Identify the lines that contain the word "Write", then copy them.

··· MATERIAL PROVIDED ···

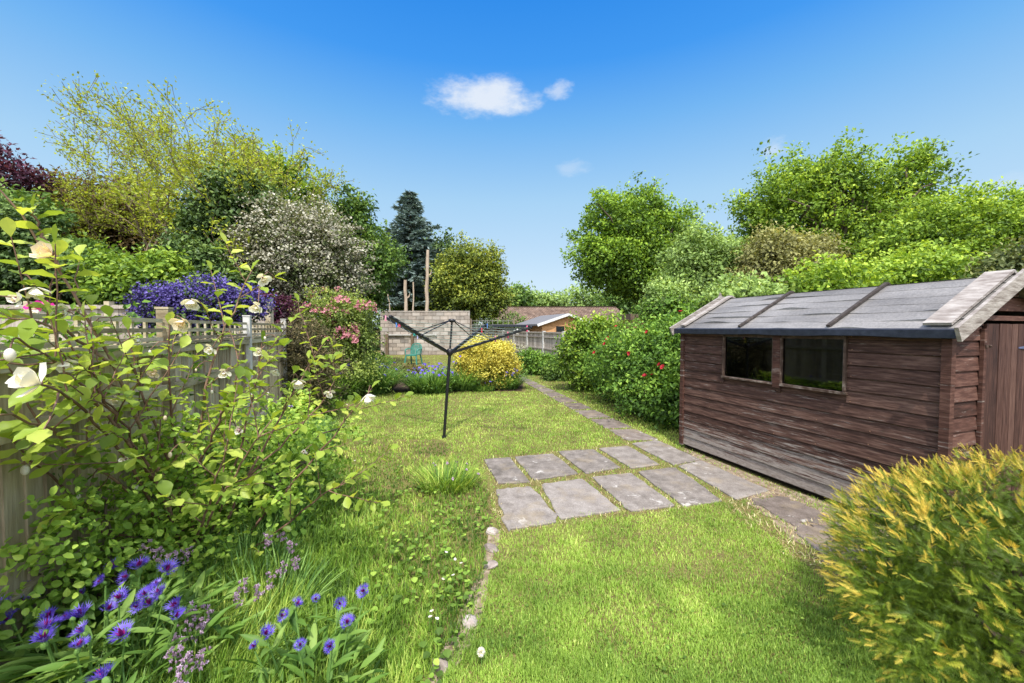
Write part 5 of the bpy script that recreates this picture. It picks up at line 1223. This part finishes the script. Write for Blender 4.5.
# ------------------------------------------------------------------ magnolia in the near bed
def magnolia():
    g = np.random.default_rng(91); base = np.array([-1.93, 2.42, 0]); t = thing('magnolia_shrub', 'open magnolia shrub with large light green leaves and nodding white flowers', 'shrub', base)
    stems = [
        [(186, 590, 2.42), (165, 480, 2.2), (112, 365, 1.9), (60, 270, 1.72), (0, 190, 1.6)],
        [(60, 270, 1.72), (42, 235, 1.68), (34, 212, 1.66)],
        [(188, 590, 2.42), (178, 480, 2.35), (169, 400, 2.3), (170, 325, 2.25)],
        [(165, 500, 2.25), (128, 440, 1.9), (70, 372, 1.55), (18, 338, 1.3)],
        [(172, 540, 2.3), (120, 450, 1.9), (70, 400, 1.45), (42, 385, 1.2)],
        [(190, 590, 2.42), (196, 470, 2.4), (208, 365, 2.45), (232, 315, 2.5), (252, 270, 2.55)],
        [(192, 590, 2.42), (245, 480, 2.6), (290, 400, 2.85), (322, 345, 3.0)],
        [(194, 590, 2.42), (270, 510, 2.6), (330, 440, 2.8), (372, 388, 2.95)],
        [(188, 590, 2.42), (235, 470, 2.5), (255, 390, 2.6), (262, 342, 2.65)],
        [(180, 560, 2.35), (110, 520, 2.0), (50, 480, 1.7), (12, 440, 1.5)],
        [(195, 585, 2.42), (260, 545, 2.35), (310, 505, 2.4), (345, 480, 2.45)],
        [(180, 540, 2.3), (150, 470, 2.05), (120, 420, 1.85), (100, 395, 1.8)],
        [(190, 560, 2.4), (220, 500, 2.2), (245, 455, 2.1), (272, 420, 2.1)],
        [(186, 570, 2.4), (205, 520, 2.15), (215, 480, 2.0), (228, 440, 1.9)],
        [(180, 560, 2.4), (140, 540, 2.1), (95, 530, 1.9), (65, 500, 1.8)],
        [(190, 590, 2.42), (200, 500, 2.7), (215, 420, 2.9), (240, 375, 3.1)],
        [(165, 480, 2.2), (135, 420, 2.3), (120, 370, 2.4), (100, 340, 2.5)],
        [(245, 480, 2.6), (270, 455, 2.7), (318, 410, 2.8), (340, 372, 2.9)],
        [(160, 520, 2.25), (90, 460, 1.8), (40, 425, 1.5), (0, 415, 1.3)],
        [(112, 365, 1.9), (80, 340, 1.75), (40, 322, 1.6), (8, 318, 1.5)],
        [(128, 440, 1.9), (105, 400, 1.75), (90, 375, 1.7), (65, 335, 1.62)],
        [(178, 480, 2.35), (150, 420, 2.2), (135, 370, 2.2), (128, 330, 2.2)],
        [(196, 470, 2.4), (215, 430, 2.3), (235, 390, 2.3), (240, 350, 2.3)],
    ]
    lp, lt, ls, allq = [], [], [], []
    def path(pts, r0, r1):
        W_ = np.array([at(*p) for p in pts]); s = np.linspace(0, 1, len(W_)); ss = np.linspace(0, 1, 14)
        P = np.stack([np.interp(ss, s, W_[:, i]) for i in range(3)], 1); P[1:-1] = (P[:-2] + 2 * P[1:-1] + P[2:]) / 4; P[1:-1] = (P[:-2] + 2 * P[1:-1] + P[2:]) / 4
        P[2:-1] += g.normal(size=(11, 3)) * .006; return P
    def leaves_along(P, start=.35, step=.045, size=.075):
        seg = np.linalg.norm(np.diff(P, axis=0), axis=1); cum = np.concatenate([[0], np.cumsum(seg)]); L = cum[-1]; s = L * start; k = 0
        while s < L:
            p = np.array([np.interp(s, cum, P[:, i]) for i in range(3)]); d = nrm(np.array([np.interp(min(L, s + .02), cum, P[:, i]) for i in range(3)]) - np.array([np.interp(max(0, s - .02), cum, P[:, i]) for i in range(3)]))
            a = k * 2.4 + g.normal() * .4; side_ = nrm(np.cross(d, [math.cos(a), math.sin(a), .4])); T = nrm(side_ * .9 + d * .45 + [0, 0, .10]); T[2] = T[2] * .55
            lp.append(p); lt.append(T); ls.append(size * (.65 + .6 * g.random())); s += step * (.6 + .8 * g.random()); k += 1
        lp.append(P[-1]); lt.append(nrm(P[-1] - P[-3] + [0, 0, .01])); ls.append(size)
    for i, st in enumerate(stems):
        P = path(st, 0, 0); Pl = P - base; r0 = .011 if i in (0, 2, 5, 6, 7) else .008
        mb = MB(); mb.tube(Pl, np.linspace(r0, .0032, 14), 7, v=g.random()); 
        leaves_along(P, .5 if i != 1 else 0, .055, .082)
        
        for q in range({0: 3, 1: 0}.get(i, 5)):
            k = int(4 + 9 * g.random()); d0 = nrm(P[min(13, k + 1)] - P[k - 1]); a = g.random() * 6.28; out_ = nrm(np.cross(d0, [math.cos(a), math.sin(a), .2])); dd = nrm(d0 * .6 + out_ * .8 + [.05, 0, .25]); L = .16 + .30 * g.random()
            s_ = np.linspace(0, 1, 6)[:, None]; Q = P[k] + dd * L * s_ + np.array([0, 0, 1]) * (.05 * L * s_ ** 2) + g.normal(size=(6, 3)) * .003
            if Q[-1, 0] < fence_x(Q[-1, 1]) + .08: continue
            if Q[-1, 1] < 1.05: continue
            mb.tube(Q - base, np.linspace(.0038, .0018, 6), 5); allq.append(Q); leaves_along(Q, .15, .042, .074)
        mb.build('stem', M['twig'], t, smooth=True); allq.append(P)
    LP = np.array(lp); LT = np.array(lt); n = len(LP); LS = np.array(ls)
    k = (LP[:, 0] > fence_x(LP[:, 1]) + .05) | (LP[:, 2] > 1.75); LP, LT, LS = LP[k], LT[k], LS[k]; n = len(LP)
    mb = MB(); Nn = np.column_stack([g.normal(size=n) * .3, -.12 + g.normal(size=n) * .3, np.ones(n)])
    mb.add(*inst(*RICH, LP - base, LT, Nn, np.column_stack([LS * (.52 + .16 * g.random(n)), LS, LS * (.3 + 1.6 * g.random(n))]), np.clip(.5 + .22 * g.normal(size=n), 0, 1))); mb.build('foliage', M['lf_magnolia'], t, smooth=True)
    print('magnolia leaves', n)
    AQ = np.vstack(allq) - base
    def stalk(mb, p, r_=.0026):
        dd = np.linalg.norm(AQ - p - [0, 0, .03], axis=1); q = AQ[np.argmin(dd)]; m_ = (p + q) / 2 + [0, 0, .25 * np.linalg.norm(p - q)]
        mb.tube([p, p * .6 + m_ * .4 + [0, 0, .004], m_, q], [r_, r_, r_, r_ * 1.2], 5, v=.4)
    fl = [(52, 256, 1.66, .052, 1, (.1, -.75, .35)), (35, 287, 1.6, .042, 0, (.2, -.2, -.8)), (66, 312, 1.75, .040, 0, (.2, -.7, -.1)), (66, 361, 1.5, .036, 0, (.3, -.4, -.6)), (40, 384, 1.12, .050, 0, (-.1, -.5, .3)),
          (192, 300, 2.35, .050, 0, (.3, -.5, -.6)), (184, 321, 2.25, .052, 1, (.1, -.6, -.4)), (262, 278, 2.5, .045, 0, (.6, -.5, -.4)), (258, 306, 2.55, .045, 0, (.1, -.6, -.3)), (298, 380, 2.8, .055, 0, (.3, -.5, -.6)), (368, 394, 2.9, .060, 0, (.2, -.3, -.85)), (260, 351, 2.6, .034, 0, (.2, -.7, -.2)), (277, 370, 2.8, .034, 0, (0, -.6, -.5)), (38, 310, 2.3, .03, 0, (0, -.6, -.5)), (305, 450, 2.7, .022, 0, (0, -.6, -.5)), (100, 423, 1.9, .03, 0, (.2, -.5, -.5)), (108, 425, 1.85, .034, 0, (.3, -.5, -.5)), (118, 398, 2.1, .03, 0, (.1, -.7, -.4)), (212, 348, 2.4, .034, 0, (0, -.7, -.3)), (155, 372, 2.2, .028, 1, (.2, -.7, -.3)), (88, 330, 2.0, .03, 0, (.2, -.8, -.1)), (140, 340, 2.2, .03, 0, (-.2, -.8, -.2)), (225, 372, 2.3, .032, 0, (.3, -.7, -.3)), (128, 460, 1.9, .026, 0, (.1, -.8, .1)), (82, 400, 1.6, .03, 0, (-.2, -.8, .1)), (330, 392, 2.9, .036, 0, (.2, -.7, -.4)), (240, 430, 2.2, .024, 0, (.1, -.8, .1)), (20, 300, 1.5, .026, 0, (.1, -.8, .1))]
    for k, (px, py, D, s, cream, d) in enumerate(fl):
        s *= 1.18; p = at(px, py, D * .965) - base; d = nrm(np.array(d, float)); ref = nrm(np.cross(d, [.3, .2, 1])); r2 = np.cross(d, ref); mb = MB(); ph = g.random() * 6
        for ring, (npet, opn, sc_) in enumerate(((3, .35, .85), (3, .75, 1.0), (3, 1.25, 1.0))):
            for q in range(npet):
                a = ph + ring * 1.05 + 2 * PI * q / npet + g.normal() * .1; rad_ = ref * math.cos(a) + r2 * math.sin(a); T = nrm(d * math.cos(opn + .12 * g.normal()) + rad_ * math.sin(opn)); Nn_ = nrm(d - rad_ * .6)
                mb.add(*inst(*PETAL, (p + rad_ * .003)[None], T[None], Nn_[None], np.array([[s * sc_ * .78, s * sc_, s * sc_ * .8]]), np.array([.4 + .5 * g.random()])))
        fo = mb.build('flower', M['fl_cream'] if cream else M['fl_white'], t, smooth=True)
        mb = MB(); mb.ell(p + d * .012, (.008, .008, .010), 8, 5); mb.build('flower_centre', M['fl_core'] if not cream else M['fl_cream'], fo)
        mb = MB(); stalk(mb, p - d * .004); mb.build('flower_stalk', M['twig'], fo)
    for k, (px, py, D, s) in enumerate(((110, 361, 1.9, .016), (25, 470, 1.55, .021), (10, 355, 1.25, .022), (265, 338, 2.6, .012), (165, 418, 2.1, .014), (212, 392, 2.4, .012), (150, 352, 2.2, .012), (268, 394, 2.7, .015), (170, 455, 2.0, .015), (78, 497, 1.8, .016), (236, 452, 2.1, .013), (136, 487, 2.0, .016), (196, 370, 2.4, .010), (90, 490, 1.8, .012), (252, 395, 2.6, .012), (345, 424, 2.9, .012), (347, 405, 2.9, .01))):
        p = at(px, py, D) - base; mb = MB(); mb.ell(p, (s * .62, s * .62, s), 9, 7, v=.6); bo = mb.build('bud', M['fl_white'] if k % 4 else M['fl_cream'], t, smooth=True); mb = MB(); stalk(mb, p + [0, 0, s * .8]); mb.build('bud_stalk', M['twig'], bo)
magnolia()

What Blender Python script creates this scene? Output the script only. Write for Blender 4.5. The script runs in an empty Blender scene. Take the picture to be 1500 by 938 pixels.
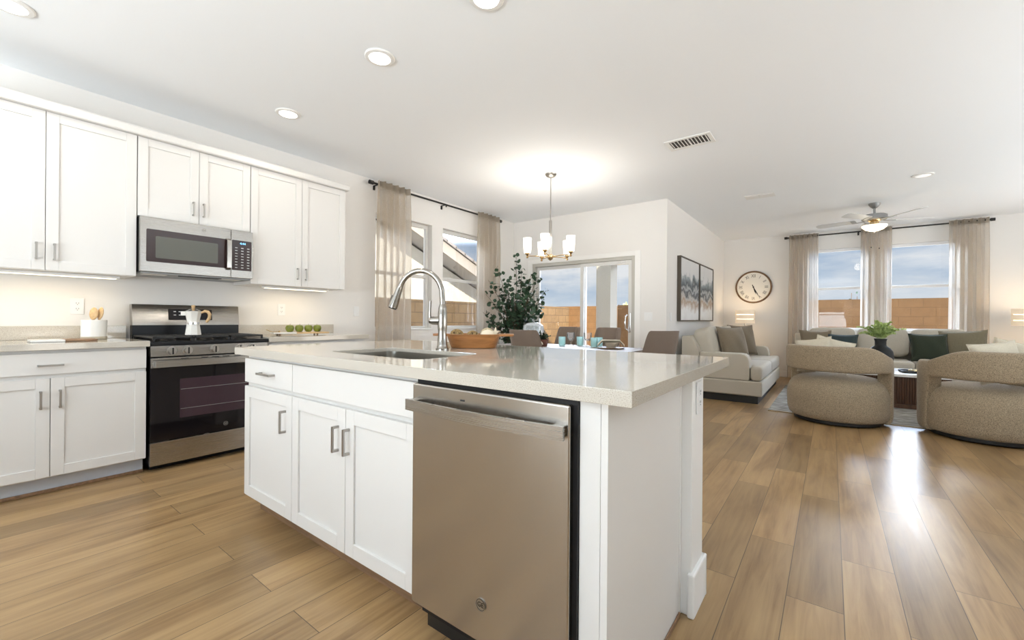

···

:: COMPLETE ANSWER ::
Write part 5 of the bpy script that recreates this picture. It picks up at line 1223. This part finishes the script. Write for Blender 4.5.
What Blender Python script creates this scene? Output the script only. Write for Blender 4.5. The script runs in an empty Blender scene. Take the picture to be 1500 by 938 pixels.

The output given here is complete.